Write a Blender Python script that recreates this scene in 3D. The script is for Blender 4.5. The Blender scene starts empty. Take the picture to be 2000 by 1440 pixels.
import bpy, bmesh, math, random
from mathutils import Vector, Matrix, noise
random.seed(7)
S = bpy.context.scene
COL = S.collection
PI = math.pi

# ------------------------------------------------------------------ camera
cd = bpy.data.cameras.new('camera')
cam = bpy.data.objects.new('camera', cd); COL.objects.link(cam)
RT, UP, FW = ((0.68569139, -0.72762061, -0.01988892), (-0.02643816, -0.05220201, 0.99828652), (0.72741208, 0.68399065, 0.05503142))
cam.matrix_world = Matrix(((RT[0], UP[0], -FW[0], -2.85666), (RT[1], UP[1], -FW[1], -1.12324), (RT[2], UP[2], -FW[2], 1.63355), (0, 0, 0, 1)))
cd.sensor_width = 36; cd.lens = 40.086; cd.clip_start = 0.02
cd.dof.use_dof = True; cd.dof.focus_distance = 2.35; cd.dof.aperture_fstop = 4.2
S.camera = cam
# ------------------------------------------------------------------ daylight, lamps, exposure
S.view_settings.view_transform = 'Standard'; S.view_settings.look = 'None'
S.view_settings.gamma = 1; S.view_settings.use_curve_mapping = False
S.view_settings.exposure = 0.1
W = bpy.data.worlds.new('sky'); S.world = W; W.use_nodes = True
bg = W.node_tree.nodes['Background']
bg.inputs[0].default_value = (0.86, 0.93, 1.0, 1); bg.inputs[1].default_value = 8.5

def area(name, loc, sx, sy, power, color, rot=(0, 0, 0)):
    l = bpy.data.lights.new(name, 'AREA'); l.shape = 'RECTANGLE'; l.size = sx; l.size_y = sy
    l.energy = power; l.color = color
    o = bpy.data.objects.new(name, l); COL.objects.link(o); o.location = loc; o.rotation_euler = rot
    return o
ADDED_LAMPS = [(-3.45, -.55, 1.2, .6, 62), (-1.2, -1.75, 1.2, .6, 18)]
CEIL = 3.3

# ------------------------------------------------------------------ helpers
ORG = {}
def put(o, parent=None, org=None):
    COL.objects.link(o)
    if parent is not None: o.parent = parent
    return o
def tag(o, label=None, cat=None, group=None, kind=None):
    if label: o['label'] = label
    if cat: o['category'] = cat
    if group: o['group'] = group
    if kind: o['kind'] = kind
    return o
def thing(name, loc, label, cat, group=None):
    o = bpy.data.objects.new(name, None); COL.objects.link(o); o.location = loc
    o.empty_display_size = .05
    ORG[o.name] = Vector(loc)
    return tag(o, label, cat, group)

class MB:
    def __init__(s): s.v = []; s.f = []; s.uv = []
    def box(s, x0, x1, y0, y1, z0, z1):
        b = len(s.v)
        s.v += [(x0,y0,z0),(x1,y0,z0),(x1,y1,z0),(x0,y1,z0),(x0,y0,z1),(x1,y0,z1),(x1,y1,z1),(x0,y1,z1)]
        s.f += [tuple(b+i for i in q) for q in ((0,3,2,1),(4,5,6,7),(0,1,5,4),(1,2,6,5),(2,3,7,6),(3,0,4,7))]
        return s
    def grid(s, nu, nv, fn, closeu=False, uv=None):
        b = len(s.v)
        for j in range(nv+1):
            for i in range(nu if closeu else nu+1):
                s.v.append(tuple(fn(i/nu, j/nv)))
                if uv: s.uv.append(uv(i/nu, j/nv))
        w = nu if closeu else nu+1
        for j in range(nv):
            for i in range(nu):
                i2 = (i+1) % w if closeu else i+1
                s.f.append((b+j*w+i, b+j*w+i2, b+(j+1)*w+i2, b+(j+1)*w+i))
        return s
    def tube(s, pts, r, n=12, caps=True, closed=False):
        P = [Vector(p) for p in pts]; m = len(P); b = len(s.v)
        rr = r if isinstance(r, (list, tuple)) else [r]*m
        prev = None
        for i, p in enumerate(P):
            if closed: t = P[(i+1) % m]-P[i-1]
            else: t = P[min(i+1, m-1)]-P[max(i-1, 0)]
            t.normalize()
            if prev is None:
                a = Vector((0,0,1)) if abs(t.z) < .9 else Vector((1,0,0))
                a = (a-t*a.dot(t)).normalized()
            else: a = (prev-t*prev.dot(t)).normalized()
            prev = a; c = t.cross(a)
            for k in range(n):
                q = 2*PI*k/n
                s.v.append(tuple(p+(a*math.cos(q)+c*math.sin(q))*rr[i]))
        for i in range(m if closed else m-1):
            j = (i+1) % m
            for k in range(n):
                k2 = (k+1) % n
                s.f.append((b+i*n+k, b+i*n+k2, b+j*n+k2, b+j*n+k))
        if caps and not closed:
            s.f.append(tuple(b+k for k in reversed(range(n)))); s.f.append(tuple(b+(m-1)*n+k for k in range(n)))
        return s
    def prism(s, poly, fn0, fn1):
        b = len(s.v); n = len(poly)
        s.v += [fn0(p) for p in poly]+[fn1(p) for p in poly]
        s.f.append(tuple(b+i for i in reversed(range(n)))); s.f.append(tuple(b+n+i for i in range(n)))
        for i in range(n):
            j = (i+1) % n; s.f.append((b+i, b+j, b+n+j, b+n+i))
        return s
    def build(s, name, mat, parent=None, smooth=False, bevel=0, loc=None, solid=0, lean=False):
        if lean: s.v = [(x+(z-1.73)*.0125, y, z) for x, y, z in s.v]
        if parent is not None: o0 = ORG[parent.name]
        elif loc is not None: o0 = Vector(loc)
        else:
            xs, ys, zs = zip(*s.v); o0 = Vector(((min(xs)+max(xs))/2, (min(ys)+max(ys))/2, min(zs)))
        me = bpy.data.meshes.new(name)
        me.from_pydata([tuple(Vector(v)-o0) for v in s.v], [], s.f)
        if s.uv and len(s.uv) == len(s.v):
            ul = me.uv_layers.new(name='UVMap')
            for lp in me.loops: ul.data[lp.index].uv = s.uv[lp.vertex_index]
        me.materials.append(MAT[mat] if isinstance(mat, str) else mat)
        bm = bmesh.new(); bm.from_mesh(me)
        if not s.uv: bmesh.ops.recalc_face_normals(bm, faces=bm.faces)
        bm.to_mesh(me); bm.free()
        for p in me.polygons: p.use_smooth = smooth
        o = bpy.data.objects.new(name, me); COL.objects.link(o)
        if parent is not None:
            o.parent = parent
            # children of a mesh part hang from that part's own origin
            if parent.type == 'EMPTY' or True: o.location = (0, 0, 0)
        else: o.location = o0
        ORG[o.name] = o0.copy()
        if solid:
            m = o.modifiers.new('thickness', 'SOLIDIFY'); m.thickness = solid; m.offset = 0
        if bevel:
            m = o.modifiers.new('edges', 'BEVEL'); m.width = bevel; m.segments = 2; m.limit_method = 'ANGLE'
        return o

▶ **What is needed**
Among the lines above, how many contain the string "scene"? State the number alone.

▶ **Answer for the task**
2